Guitarist Shane Dwight made his national recording debut in June with the release of, not one, but two albums of original blues-rock tunes. But Shane's passion for singing, songwriting and playing guitar doesn't end with the blues.

With the simultaneous release of two new albums and a tour schedule boasting more than 200 shows this year alone, Shane Dwight admits he doesn't have a lot of time to chat. But, ask him about his favorite subject, playing guitar, and he will give you all the time in the world.

Shane says his introduction to music began at home in a small town just south of San Jose, California.

"Early on, my family just loved a bunch of music," he explains. "My dad really listened to a lot of blues and old, early country, Hank Williams. My grandfather loved a lot of really old ragtime and country, and I listened to a lot of that when I was a kid. My grandmother was in love with Elvis. She always played Elvis Presley, and he [my grandfather] would always play Johnny Cash. My dad was always playing Hank [Williams], Jr, and Hank, [Williams] Sr. My Mom was always playing Bob Seger, and my sister was always playing everything from Ozzie Osborne to Prince, and everyone had their own music that they liked. So I just grew up with records and CDs of all kinds of different styles of music."

Shane's own songwriting style hinges on one of the most basic rules of composing: Keep it simple.

"If it's a good song that gets to the point, I'll love it. I don't really care if it's some expert virtuoso doing it as long as it gets to the heart of the matter," Shane admits.

Naturally, Shane's greatest musical influences are guitarists, who he says straddle both rock and blues.

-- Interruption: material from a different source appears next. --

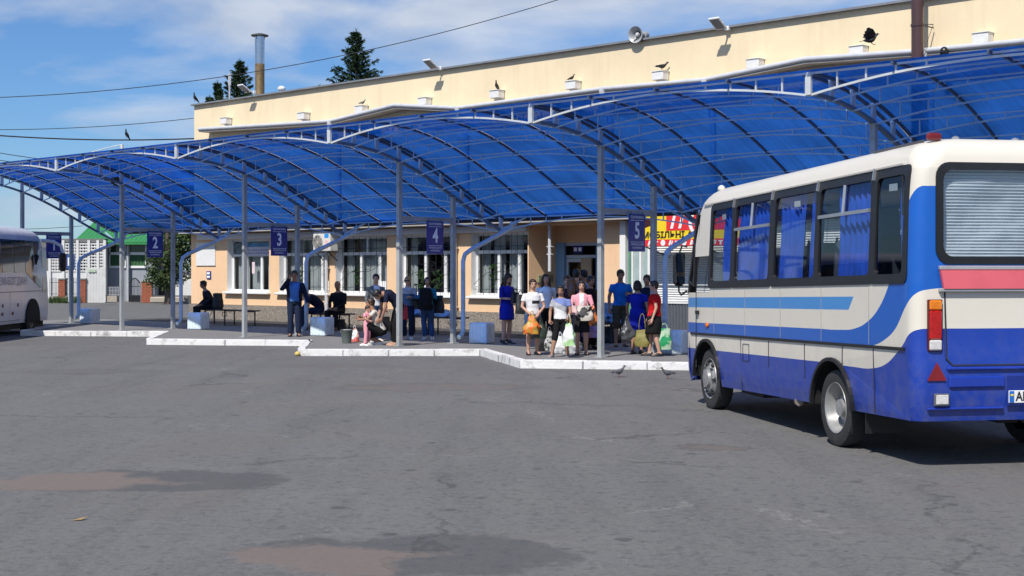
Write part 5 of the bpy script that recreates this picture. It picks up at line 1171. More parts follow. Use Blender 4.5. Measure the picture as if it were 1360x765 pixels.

"As far as the top guitar players, I'd say David Gilmour for guitar sound, Albert King, Stevie Ray [Vaughan], Jimi Hendrix, Albert Collins, Robert Lockwood, Junior and cats [musicians] like that, that backed up all those great blues artists and were great blues artists themselves," he says. "Just the sounds they got on those instruments were so distinct."

Shane recently moved from Northern California to Nashville, Tennessee. He says living in "Music City" makes it possible to tour the eastern half of the U.S. more often, while keeping his core band intact.

"I try to keep a band together. I try to keep a group of guys working together as long as you can, because then it gets really special," Shane says. "There's nothing like being able to just turn your head and the whole band knows what you're about to do."

Shane Dwight's new studio album is titled Gimme Back My Money, while his second release, Shane Dwight Plays The Blues, features five tracks recorded live in California and Oregon.